Please, without the pictures, retype exactly the lines from the start of the material through the line that holds "COL = sc.collection".

Scene script records:
* Begin *

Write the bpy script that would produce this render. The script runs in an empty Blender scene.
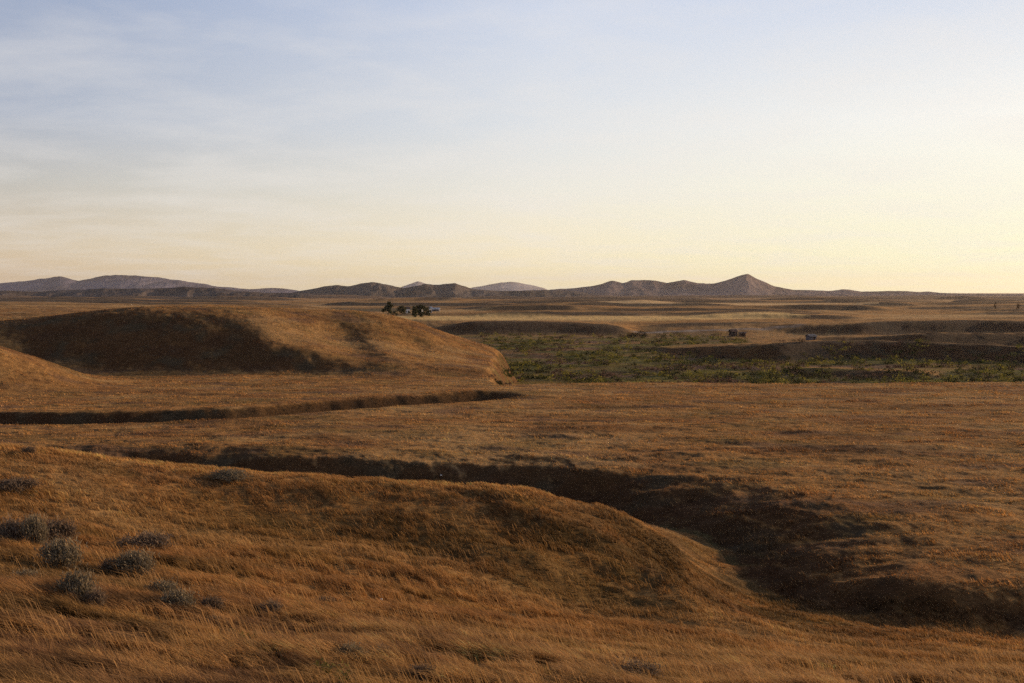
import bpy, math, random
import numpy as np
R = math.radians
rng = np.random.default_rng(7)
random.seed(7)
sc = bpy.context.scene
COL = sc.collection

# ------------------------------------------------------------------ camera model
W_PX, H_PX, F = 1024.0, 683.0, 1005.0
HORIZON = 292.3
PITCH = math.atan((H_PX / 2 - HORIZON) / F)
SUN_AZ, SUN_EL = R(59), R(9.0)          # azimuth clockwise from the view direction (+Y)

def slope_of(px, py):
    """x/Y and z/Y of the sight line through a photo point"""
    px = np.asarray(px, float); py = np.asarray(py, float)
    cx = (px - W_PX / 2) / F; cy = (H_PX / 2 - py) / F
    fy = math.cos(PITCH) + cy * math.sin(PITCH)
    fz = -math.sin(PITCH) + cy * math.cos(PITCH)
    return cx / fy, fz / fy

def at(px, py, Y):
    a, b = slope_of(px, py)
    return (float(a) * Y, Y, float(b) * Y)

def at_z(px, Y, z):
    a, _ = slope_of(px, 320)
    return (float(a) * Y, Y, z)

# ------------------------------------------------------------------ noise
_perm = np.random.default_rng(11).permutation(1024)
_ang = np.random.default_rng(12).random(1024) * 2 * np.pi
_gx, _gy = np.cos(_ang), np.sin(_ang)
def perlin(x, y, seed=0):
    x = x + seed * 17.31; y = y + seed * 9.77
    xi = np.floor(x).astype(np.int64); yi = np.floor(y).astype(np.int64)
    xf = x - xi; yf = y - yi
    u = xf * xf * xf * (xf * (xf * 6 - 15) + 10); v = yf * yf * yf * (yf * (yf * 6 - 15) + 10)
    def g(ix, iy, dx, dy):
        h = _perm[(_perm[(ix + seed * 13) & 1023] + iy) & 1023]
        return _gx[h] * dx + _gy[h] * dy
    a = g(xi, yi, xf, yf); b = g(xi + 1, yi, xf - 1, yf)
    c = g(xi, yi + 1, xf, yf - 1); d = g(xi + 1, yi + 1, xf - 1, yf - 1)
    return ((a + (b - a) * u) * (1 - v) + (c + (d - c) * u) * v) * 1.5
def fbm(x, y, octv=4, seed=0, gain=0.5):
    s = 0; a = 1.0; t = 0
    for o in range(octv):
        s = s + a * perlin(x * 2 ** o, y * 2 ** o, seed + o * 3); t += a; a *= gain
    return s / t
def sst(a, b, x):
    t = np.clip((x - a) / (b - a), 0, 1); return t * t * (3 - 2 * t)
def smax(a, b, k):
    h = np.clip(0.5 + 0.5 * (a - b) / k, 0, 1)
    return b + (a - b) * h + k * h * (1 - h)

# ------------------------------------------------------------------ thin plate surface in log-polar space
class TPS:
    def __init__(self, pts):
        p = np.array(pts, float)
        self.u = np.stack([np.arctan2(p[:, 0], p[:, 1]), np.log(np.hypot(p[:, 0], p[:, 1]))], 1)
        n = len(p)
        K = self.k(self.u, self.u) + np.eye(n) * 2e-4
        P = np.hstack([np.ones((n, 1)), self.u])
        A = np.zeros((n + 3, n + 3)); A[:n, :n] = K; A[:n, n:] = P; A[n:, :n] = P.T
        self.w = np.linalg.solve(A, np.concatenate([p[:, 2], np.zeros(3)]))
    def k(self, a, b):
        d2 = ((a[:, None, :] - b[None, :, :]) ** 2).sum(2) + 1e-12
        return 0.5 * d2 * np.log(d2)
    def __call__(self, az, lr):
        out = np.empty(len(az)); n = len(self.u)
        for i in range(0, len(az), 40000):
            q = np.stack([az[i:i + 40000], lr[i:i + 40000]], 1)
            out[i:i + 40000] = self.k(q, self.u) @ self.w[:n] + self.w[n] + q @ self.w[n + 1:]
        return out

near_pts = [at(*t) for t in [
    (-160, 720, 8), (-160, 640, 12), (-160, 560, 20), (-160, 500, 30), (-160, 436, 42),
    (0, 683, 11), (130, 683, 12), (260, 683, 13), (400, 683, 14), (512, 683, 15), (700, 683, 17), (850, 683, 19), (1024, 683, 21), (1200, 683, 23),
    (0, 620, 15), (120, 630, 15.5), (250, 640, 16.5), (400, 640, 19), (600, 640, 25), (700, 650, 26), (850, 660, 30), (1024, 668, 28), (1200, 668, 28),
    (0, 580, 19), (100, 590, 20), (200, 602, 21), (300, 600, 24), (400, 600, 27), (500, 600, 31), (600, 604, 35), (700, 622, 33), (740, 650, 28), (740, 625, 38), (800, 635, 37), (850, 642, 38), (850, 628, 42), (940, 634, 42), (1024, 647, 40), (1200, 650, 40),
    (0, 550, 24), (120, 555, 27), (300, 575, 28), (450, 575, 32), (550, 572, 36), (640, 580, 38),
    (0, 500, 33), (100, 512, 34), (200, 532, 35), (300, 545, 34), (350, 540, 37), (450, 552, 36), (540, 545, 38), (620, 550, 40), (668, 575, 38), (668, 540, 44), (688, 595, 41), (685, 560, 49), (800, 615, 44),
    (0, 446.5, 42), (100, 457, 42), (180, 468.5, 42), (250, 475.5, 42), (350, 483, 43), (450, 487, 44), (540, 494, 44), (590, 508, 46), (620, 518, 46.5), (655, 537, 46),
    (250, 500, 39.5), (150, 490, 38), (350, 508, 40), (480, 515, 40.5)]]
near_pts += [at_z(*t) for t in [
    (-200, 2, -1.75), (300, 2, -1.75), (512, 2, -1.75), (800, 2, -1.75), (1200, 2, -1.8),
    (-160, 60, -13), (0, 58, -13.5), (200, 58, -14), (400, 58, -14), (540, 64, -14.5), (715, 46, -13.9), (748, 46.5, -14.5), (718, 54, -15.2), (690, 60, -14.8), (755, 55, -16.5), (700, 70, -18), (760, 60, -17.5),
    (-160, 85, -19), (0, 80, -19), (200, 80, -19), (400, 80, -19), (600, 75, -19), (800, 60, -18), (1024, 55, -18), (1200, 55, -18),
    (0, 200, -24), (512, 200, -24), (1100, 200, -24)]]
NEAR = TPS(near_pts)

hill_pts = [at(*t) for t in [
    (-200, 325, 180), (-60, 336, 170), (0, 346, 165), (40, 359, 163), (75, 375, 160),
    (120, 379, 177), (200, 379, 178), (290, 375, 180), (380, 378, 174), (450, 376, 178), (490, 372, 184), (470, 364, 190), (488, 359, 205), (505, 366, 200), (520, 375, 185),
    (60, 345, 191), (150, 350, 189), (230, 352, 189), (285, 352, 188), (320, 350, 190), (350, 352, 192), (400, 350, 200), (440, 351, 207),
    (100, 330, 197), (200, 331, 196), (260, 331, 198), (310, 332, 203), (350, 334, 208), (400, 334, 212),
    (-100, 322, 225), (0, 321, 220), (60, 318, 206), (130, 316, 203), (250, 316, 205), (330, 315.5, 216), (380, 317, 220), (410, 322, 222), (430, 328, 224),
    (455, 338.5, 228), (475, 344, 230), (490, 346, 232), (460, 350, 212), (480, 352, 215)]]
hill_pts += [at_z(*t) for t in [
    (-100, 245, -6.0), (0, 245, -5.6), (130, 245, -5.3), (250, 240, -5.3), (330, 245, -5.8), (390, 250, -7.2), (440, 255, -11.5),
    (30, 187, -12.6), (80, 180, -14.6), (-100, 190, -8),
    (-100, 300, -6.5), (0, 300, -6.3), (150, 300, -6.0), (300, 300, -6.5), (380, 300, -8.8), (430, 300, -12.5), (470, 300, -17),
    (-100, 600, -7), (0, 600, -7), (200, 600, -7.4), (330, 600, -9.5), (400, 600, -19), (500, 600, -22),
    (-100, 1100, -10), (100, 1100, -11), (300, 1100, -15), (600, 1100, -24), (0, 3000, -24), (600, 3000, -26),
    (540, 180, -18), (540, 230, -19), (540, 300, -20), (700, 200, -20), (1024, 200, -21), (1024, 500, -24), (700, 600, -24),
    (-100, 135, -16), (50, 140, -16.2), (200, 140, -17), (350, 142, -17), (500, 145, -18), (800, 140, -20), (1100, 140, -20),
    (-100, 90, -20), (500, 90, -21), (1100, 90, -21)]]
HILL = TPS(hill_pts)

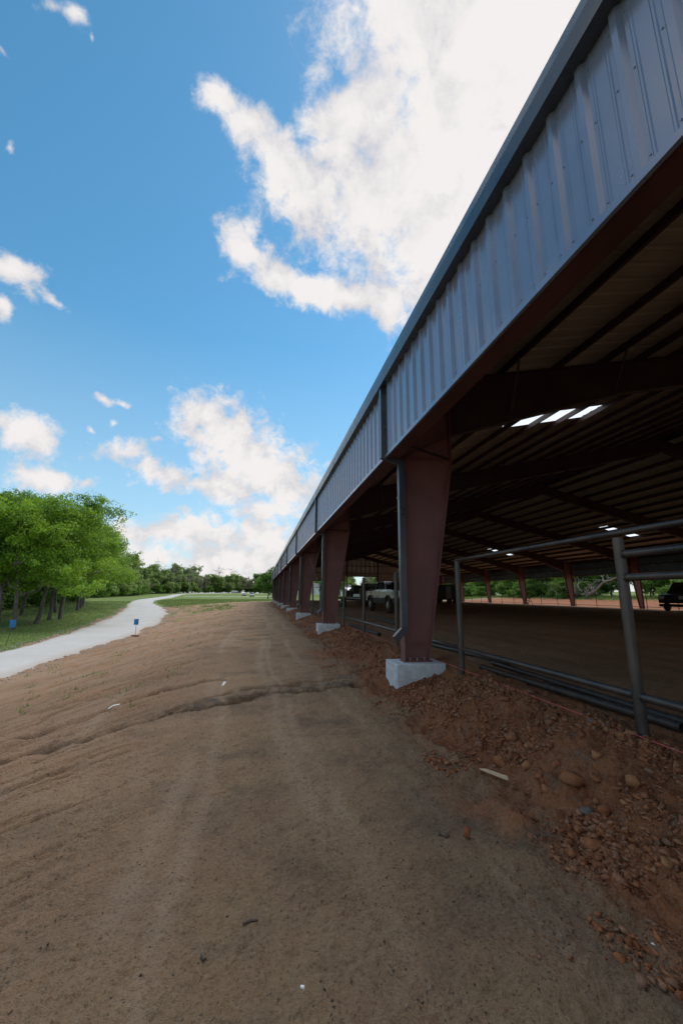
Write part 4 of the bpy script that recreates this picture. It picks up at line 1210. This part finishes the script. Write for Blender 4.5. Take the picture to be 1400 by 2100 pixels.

* End *

ANSWER TO THE TASK:
Write the bpy script that would produce this render. The script runs in an empty Blender scene.
import bpy, math, random
import numpy as np
R = math.radians
rng = np.random.default_rng(7)
random.seed(7)
sc = bpy.context.scene
COL = sc.collection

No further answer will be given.